If you’ve spent any time researching expired domains, you’ve seen the term Domain Authority (DA) thrown around constantly. “DA 40+” listings on domain auctions. Tools that show DA as the headline metric. SEO blogs telling you to only buy domains above a certain DA score.
But what does DA actually mean? And more importantly — can you trust it when evaluating an expired domain?
What Is Domain Authority?
Domain Authority is a score developed by Moz, ranging from 1 to 100, that predicts how likely a website is to rank in search engine results. The higher the score, the more likely the site is to rank well.
It’s calculated using dozens of factors, but the biggest contributors are:
- The number of unique websites linking to the domain (linking root domains)
- The quality and authority of those linking sites
- The overall link profile diversity
Important: DA is a Moz metric. It is not a Google metric. Google does not use DA in its ranking algorithm. However, because DA correlates well with real-world ranking ability, it has become a widely used proxy for domain quality.
Why DA Matters for Expired Domains
When a domain expires and gets picked up by a new owner, all of the backlinks pointing to it still exist — at least initially. This means the new owner inherits the domain’s existing link equity, which is reflected in its DA score.
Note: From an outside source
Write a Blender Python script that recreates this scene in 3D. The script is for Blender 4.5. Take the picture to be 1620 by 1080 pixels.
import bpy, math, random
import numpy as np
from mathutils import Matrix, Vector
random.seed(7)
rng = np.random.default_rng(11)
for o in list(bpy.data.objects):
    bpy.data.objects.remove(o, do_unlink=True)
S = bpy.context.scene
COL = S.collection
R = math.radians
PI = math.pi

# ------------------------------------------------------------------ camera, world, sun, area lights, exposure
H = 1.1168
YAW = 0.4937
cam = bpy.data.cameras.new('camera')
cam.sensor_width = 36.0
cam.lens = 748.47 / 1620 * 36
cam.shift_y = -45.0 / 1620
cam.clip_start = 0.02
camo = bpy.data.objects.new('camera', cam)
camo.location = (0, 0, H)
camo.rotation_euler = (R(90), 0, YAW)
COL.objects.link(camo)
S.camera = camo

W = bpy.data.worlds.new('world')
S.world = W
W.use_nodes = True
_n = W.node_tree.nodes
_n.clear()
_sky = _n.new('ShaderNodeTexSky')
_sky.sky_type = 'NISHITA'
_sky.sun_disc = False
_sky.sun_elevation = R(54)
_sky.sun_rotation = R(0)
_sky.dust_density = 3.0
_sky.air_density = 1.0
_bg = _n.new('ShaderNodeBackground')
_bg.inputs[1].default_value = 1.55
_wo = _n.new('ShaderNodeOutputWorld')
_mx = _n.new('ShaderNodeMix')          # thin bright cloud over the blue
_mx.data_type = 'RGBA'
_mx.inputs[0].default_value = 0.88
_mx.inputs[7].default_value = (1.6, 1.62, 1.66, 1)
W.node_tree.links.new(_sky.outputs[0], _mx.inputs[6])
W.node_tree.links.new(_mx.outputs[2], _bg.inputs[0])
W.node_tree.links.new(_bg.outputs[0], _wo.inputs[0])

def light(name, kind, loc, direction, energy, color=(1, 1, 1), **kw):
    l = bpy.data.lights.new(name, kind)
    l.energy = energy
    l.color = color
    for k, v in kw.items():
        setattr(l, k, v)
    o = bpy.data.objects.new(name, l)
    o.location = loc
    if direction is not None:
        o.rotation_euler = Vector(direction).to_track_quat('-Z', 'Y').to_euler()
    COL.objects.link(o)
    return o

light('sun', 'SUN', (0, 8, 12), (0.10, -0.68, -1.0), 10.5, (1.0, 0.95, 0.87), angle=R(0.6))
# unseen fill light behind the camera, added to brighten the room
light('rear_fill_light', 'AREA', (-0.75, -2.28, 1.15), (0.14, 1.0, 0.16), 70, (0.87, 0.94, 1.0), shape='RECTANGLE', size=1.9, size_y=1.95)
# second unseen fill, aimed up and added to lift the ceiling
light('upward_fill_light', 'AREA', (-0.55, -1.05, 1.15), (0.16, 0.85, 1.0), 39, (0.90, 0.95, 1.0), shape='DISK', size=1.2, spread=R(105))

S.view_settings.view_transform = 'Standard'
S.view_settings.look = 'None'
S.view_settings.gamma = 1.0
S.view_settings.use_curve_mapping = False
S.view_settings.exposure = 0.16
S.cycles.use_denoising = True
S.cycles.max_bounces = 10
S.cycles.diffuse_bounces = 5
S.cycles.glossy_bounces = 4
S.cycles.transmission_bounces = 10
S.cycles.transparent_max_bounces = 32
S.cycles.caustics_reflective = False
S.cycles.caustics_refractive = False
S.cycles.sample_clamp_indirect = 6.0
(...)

A DA 40 expired domain, for example, has enough link equity that a new site built on it may rank faster than a brand-new domain would. This is the core reason people buy expired domains for SEO.
Why You Can’t Trust DA Alone
Here’s the problem: DA can be misleading.
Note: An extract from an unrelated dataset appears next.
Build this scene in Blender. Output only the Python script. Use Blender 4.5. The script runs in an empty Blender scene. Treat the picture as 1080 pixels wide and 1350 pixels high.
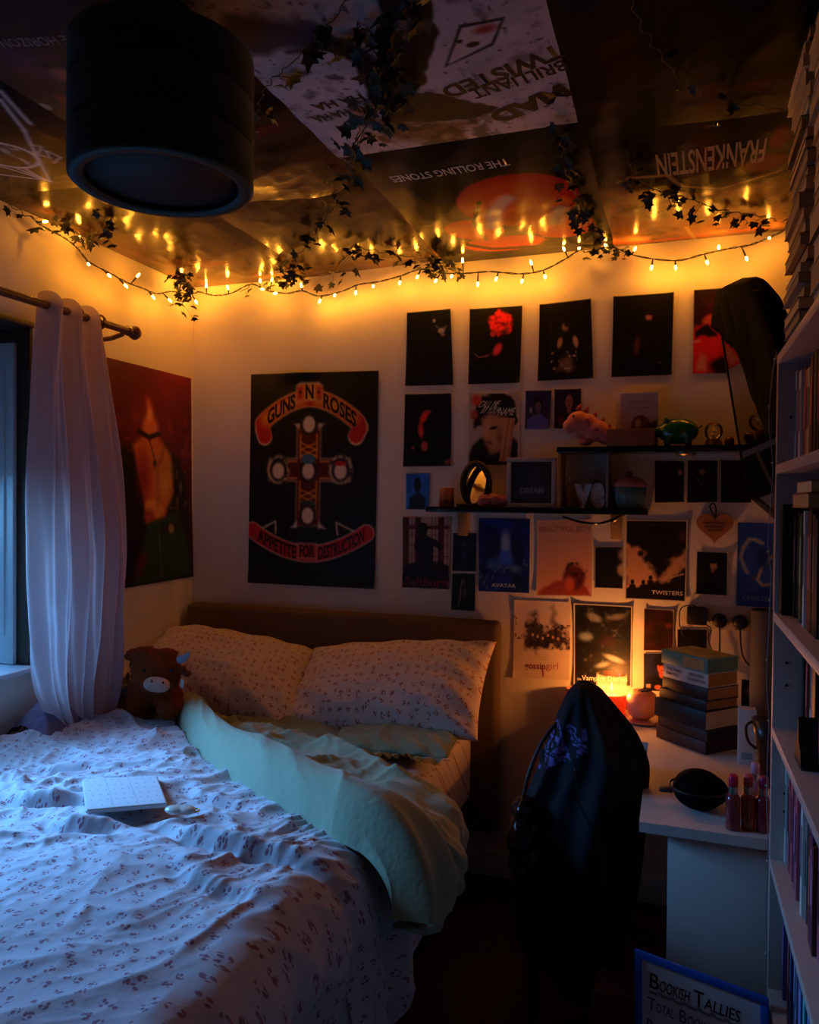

1. Spam backlinks inflate DA. A domain with 500 backlinks from low-quality PBNs (Private Blog Networks) or spam sites can show a DA of 30–40, but those links have no real SEO value and may actually hurt you.
2. DA drops after a domain expires. When a domain goes offline, sites that linked to it may eventually remove the links. DA is a snapshot in time — it doesn’t tell you how fast the link profile is decaying.
3. DA doesn’t reflect penalties. A domain can have a high DA and still be manually penalized by Google. You’d never know from the DA score alone.
The Right Way to Use DA
Think of DA as a starting point, not a final verdict. Here’s a smarter evaluation framework:
| Metric | What to Look For |
|---|---|
| DA Score | 20+ is a baseline; 40+ is strong |
| Spam Score | Keep it under 5%; above 10% is risky |
| Blacklist Status | Must be clean |
| Real Age (Wayback) | Older real age = more trust |
| Backlink Quality | Check if linking sites are real, relevant |
How to Check DA on an Expired Domain
You can check DA for free using our Expired Domain Analyzer. It pulls the Moz DA score alongside the spam score, blacklist status, and archive history — giving you the full picture in one report.
The Bottom Line
DA is a useful signal, but it’s only one piece of the puzzle. A domain with DA 50 and a spam score of 30% is far less valuable than a domain with DA 25 and a spotless history. Always evaluate DA in context and never buy a domain based on DA alone.